## Short problem
Everything from the line containing "Write the bpy" to the line containing "S.camera = cam", both lines included, must be copied exactly; nothing else should be.

## Extracted records
◇ ◇ ◇ ◇ ◇
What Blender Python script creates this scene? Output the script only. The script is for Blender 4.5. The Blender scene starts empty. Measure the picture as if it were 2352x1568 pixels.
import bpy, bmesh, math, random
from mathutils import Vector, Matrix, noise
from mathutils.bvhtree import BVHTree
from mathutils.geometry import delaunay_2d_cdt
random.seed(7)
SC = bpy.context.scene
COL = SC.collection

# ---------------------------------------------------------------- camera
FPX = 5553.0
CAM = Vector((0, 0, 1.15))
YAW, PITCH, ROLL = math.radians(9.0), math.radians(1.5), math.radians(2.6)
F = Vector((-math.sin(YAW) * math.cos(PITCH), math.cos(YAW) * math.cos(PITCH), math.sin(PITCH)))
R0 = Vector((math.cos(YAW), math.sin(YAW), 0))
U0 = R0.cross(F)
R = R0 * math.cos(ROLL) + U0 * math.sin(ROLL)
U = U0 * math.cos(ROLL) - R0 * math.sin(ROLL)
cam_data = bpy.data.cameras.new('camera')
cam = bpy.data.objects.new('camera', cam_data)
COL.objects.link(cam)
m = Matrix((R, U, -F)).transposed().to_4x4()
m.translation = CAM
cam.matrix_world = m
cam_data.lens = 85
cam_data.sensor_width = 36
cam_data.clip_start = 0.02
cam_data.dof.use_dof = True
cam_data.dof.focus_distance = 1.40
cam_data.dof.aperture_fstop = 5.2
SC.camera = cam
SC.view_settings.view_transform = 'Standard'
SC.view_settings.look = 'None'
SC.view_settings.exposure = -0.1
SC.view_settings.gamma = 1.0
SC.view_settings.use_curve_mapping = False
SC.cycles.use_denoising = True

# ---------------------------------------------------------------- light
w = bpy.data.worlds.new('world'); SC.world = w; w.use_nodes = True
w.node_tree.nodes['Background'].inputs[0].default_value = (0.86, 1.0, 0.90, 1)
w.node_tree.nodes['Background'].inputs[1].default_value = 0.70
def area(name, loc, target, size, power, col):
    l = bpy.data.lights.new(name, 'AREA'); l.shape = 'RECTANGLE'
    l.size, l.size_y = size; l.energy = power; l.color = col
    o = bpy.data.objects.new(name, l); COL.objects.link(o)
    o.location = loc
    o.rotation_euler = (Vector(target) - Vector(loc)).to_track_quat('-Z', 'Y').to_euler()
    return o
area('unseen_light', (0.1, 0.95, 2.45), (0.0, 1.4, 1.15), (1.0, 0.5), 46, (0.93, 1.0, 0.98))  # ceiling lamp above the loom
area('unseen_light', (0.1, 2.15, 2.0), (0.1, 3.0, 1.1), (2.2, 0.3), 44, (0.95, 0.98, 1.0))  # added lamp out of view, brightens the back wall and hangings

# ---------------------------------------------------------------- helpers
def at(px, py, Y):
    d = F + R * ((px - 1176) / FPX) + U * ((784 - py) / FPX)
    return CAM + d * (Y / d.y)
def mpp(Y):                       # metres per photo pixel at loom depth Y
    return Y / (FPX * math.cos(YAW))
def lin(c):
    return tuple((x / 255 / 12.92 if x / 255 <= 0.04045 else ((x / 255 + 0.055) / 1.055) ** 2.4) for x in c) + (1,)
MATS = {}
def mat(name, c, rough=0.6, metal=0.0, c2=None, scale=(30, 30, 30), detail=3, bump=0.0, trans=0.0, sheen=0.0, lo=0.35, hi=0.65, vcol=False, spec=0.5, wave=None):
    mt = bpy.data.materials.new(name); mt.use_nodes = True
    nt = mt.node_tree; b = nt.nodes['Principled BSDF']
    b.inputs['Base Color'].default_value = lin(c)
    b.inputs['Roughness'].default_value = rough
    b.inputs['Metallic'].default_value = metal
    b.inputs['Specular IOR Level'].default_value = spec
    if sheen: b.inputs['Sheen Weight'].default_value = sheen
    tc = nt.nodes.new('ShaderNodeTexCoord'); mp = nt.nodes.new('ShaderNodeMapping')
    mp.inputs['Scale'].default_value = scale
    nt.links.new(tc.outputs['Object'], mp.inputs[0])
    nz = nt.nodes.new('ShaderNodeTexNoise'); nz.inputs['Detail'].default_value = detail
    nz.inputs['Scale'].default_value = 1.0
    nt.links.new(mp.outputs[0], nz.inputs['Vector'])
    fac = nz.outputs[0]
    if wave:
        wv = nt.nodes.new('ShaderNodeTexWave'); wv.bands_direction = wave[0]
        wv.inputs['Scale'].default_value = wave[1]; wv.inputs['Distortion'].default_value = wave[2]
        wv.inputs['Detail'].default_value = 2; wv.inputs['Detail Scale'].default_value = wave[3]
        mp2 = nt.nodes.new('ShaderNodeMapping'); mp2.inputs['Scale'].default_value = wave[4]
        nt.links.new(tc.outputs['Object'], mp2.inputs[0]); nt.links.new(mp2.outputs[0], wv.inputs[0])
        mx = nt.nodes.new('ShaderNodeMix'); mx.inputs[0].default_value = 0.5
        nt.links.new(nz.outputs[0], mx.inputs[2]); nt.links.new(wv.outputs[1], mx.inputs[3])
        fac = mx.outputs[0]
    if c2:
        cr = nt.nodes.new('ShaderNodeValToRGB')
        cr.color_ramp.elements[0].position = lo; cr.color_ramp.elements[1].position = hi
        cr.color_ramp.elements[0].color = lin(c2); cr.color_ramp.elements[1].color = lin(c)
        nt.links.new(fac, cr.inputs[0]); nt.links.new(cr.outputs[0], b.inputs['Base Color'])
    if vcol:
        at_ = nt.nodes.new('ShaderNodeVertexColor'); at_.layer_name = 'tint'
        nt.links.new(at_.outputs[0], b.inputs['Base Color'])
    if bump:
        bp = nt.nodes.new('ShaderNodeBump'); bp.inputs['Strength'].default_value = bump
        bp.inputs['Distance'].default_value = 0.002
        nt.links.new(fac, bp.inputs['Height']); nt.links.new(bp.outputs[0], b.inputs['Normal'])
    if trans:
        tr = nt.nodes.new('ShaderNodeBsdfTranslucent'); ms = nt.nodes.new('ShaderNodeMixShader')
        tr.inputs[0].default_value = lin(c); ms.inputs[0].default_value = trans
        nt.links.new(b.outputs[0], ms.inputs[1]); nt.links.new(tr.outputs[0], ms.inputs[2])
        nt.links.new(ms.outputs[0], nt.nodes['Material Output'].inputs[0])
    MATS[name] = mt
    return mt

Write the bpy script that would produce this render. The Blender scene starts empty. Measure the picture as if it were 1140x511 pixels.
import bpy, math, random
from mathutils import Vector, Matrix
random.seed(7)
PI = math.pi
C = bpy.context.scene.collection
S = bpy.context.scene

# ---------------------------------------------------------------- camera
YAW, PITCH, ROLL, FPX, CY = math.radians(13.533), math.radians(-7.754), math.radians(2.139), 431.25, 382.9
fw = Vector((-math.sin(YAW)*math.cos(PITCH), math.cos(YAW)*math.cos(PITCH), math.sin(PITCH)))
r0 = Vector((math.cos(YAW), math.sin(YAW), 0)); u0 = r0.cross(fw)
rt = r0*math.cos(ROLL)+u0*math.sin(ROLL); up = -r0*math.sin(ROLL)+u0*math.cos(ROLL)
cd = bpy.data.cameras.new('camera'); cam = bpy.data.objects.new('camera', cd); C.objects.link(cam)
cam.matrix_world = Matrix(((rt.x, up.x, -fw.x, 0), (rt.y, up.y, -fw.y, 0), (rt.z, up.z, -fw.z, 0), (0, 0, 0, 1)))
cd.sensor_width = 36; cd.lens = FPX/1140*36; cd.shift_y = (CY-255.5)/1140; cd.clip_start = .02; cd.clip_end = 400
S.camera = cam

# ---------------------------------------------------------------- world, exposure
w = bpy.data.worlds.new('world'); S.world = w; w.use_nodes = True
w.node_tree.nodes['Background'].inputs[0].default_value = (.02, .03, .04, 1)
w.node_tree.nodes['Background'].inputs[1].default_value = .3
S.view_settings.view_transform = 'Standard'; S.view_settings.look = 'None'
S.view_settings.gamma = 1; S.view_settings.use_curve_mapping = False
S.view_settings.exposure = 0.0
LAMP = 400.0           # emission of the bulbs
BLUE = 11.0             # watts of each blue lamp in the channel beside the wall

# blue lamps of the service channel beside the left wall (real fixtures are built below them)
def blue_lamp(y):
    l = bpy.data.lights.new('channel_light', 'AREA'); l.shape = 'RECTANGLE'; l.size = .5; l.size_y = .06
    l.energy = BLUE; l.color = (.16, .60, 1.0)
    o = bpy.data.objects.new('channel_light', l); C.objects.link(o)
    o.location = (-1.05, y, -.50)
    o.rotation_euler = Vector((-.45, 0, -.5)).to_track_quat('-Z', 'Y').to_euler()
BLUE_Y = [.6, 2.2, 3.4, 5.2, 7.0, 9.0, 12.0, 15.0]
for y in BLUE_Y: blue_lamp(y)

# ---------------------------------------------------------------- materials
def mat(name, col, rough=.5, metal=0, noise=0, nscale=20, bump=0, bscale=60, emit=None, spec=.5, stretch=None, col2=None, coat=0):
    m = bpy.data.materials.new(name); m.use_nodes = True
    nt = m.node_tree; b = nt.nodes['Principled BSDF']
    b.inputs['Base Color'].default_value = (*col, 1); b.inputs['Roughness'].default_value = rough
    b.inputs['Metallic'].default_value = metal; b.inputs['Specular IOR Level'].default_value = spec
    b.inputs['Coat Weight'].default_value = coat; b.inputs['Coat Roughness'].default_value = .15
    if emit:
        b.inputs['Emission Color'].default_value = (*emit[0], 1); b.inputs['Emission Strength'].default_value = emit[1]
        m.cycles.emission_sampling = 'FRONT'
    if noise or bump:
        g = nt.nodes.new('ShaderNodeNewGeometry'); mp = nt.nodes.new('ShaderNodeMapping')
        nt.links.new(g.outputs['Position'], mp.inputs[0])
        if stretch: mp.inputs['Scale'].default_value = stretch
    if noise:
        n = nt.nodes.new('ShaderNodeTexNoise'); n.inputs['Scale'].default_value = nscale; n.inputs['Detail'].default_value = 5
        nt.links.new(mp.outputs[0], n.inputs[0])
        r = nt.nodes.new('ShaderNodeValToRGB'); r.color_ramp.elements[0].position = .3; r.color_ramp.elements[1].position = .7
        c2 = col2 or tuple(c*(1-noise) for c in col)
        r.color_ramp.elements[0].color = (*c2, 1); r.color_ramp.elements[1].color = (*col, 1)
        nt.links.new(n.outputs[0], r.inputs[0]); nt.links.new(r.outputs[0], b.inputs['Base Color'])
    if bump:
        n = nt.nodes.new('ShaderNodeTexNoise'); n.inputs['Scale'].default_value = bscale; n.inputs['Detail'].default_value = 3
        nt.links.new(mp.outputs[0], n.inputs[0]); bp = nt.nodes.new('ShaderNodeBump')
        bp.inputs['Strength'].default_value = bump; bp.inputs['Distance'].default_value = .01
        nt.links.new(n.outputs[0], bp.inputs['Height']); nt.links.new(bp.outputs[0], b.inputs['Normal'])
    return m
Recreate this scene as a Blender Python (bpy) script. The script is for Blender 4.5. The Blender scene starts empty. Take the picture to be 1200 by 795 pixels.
◇ ◇ ◇ ◇ ◇
## Exercise response
Write the bpy script that would produce this render. The Blender scene starts empty. Measure the picture as if it were 1140x511 pixels.
import bpy, math, random
from mathutils import Vector, Matrix
random.seed(7)
PI = math.pi
C = bpy.context.scene.collection
S = bpy.context.scene

# ---------------------------------------------------------------- camera
YAW, PITCH, ROLL, FPX, CY = math.radians(13.533), math.radians(-7.754), math.radians(2.139), 431.25, 382.9
fw = Vector((-math.sin(YAW)*math.cos(PITCH), math.cos(YAW)*math.cos(PITCH), math.sin(PITCH)))
r0 = Vector((math.cos(YAW), math.sin(YAW), 0)); u0 = r0.cross(fw)
rt = r0*math.cos(ROLL)+u0*math.sin(ROLL); up = -r0*math.sin(ROLL)+u0*math.cos(ROLL)
cd = bpy.data.cameras.new('camera'); cam = bpy.data.objects.new('camera', cd); C.objects.link(cam)
cam.matrix_world = Matrix(((rt.x, up.x, -fw.x, 0), (rt.y, up.y, -fw.y, 0), (rt.z, up.z, -fw.z, 0), (0, 0, 0, 1)))
cd.sensor_width = 36; cd.lens = FPX/1140*36; cd.shift_y = (CY-255.5)/1140; cd.clip_start = .02; cd.clip_end = 400
S.camera = cam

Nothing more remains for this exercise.